Almost all my female friendships ended in disaster. The ones i liked ditched me, and abandoned me. While the others that i don't like think that i like them. My issue is I get depressed a lot when i see a couple because i never really had that type of Romantic Intimacy (being a close couple). It's because i hate being single. I found out a long time ago that the reason why i'm unhappy is because of being single. Women have been nothing but kind and compassionate to me all my life and that's why i love them that deeply. I feel miserable everyday and every hour because of not having one close by my side. It's not their fault though; it's mine. I wish i had the skills to win a girl's heart. I'm just heartbroken that i try to and it seems like i always fail. I made a lot of mistakes in my life and i'm ashamed that i did too. And i'm ashamed and feel less than human for my AS. I feel stuck, hopeless and depressed; which is why i'm sad.

i'd feel the same way about mine,but some people amongst our friends would potentially misinterpret us as a couple.
 
One huge truth a number of folks seem to miss is that issues like depression will continue to exist whether or not an individual is involved in a relationship. More often than not, it is a huge contributing factor to increases in stress, anxiety, and depressive episodes.

The idealistic assumption of finding a relationship will rectify any and all ills is an indicator of stunted emotional growth. It is a status symbol want with no thought given to the work involved in making a relationship actually function.

There is a reason for the adage of liking one's self first. Basic skill. And absolutely critical, but it is too often taken completely for granted.

Statistics, pop culture, history, and our own families reflect the fact that emotional well-being is still too much of a taboo.

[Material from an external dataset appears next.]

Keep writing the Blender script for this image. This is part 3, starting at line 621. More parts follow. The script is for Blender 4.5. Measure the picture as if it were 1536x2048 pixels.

Absolutely spot on. The world would be a better place in general if people understood this.
 
i'd feel the same way about mine,but some people amongst our friends would potentially misinterpret us as a couple.
I keep on wondering that if you and @Marmonduke are good friends with girls/women, why would it be taboo to discuss your difficulties and get advice on relationships, even intimate relationships? I think, were I able to do such, I would find it quite nice to see a friend in a mutually beneficial and loving intimate relationship. Hell! If I knew a woman who was a match for a person here (and was an eclipse chaser) I'd bring her along in 2024 and introduce her to him just to see that person hit it off.